International Captain
Here is a brief article on the subject, actually written by the Australian Press during Bodyline, indicating that Larwood was probably not the fastest bowler in the history of cricket. They give the 'Palm to Kortwright.'

Another article from 1934 (18 months after bodyline) in which Kortwright again gets the nod as the fastest bowler ever.

Here is an Australian article from 1939 discussing the identity of the fastest bowler of all time. Upon a brief perusal, I cannot see Larwood mentioned. And remember, the article was written only 7 years after Bodyline.
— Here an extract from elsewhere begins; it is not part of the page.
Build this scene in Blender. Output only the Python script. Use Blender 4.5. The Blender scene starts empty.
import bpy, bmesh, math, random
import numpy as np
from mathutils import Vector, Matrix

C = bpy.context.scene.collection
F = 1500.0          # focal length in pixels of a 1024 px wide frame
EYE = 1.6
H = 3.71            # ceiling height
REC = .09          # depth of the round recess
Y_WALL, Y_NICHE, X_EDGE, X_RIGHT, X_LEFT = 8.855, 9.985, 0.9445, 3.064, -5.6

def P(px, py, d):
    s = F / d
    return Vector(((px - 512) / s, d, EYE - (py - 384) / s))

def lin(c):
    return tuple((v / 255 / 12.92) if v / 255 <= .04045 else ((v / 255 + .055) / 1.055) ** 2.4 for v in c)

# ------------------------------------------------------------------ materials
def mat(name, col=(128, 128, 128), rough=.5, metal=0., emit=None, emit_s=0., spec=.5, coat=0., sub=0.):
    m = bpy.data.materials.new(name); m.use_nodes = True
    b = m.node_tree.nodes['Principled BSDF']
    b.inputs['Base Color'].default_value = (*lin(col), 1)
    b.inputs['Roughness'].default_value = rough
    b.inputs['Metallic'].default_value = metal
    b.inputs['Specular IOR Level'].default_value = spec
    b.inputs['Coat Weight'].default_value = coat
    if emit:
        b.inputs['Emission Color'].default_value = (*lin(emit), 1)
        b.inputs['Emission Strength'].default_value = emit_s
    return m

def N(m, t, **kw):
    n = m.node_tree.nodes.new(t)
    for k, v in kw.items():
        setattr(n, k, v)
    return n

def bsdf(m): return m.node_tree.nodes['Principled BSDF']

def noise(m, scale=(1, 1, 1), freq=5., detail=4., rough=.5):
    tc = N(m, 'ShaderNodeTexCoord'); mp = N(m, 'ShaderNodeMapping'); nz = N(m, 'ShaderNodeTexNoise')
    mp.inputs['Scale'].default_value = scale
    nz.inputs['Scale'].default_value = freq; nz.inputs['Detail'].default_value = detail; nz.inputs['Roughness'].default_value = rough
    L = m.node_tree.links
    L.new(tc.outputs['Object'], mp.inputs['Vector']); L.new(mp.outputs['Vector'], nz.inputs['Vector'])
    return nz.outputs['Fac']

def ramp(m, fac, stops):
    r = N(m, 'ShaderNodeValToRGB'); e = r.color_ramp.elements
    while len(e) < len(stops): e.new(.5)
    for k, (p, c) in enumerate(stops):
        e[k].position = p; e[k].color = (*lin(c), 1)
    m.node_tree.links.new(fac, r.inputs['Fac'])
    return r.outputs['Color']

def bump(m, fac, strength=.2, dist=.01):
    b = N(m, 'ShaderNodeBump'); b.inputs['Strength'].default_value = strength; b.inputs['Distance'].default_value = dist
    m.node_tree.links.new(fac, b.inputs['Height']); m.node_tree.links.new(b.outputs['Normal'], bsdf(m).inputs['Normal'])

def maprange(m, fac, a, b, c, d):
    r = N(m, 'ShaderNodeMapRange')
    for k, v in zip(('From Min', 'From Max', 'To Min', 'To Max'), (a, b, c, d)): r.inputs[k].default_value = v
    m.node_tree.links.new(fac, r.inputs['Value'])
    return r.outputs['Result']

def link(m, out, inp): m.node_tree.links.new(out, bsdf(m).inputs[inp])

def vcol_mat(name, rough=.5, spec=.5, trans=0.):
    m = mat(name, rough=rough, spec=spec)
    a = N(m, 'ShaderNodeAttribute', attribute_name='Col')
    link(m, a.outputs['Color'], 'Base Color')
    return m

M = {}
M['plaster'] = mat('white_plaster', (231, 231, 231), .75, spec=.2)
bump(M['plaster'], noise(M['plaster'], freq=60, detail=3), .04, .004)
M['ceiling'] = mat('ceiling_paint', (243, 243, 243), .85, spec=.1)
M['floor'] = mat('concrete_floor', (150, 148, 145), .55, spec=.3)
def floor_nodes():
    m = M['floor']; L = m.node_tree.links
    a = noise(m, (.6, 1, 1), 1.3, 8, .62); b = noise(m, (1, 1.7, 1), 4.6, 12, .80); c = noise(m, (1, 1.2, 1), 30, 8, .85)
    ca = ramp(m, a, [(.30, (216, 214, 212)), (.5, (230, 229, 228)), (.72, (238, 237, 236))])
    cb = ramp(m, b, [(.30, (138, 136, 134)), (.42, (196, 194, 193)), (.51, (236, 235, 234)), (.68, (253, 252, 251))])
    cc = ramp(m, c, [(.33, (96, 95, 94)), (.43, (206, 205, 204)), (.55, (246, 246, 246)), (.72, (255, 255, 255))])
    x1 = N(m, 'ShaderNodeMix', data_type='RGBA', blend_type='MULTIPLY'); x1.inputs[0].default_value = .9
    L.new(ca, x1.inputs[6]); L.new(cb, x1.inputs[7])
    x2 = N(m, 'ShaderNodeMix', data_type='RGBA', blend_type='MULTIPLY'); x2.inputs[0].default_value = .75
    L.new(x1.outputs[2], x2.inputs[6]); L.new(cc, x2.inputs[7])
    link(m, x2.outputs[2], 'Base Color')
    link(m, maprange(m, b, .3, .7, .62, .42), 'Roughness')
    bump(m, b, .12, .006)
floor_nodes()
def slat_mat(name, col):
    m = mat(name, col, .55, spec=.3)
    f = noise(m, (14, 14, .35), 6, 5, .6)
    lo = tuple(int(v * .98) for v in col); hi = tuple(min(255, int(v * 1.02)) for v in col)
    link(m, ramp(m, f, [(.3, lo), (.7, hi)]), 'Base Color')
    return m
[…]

A WWI era article, in which it is stated that Syd Gregory (58 Tests between 1890 and 1912) favoured Charles Kortwright over Ernie Jones as the fastest bowler he had seen.

An article from 1919 in which a number of names are mentioned but no definitive answer is given.

Finally, a really excellent article from 1939, titled KORTWRIGHT - CRICKET'S FASTEST BOWLER.

So at the end of Harold Larwood's career, the general consensus appears to be that Charles Kortwright held the edge over the likes of Ernie Jones, J.J. Kotze, Neville Knox, Tibby Cotter, W.B. Burns, Eddie Gilbert and Larwood as the fastest bowler ever seen.